Ted Campbell knows how Canada’s NDHQ got into the state it is in, and has some suggestions for getting it out of its critical state of administrative morbid obesity:
National Defence Headquarters is a HUGE place with diverse functions. First: it is, simultaneously, the management centre of the Department of National Defence, which is a very large (and complex) department of government that includes the Canadian Armed Forces (but the CAF is just one of DND’s “arms”), and it is the national command centre for the Canadian Armed Forces. Second: it is one of the biggest budget departments in Canada. Defence spending supports many hundreds of thousands of jobs in the military, in the civil service and all across the spectrum of Canadian industry from the highest of high-tech enterprises through to janitorial services. It is never surprising when things fall through the cracks in any large, complex organization, is it?
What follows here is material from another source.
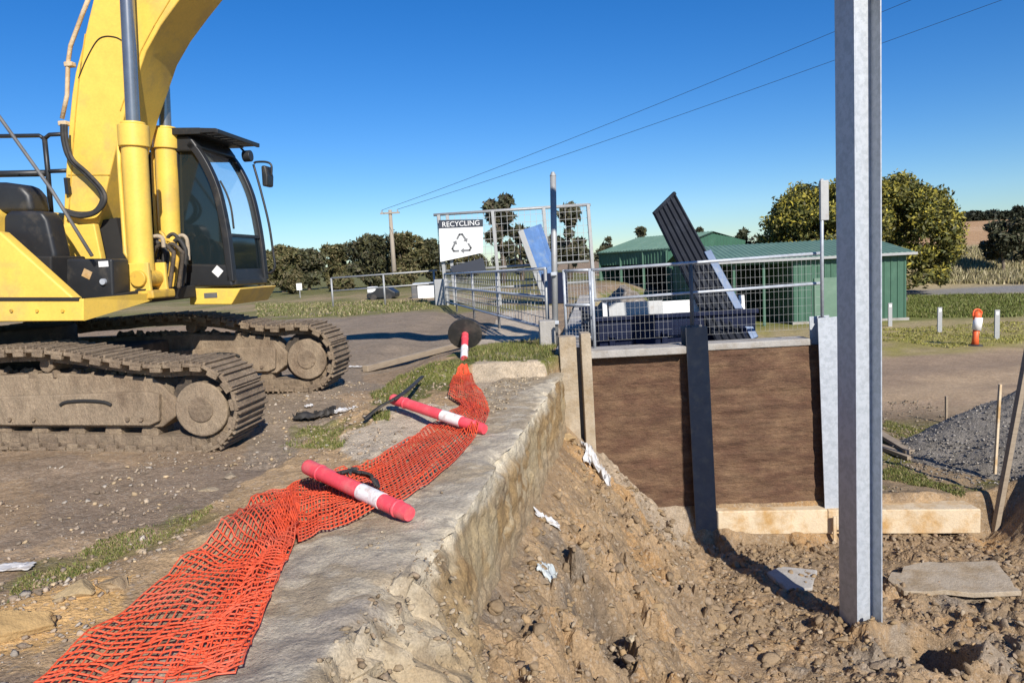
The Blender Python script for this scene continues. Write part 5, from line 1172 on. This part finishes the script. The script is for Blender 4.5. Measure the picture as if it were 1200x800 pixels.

But there are two other problems:
As defence spending has declined, year-after-year, always in terms of GDP and often in terms of its share of the public accounts and sometimes in real, dollar terms, too, the headquarters, especially the military’s command and control (C²) superstructure, has grown. A bit of growth is not surprising when one must “do more with less” as I well remember being told during the rounds of budget and staff cuts in the 1990s. Although to their credit, defence ministers in the Chrétien-Martin era imposed a series of staff cuts on the HQs in Ottawa, there was a bit of growth in the (largely civil service) policy and financial management areas. But in the Harper era that all changed. Budget pursestrings were loosened by governments after 2001 and, under e.g. Conservative Defence Minister Gordon O’Connor the Canadian Forces began to receive some much needed new equipment including the big CC-177 Globemaster III transport planes, new CH-147F Chinook transport helicopters and Leopard tanks ~ all procured on sole-source contracts, over the objections of many. But then O’Connor was replaced by Peter MacKay and, it appeared to me, the generals and admirals took over and the HQ went from lean to overweight and then to downright fat. Then, in the Trudeau era, the HQ went from simply being fat to being morbidly obese. There are, now, hundreds of admirals and generals, managing a military force that numbers in the (too few) thousands. Even serving flag and general officers have told me that cutting the highest ranks by ⅓ would do no harm and some retired officers and civil servants (with intimate knowledge of the inner workings of the HQ at the highest levels) say that a 50% cut would be healthy. The simple fact is that the Canadian Forces have too many very smart, very able senior officers with too little real work to do. They, not surprisingly, fill the time available with “work” of their own devising which, often, involves creating new and more complex command structures which require more and more general officers. The process seems unconstrained from the top.
Why? What happened?
Well, it started with the very best of intentions. I recall being told by one very, very fine general that we, the Canadian Forces, must, above all else, be “interoperable” with our American allies and that, he explained, meant adapting to their command and control system, poor as he thought it was. He said, and he meant, adapting, not adopting. But he retired and a new generation of officers entered the most senior ranks and some of them seemed, to me, to be more interested in adopting than in just adapting to. We seemed, in the 2000s, to be seized by a giant case of military penis envy and we seemed to want to have a local version of whatever the Americans had. The result was a proliferation of new command and control organizations, all put in place as the combat elements were actually shrinking. The end result was an unconscionable GOFO [General Officer/Flag Officer] to combat sailor and solder ratio and a bloated and, in my opinion, weak and inefficient command and control superstructure.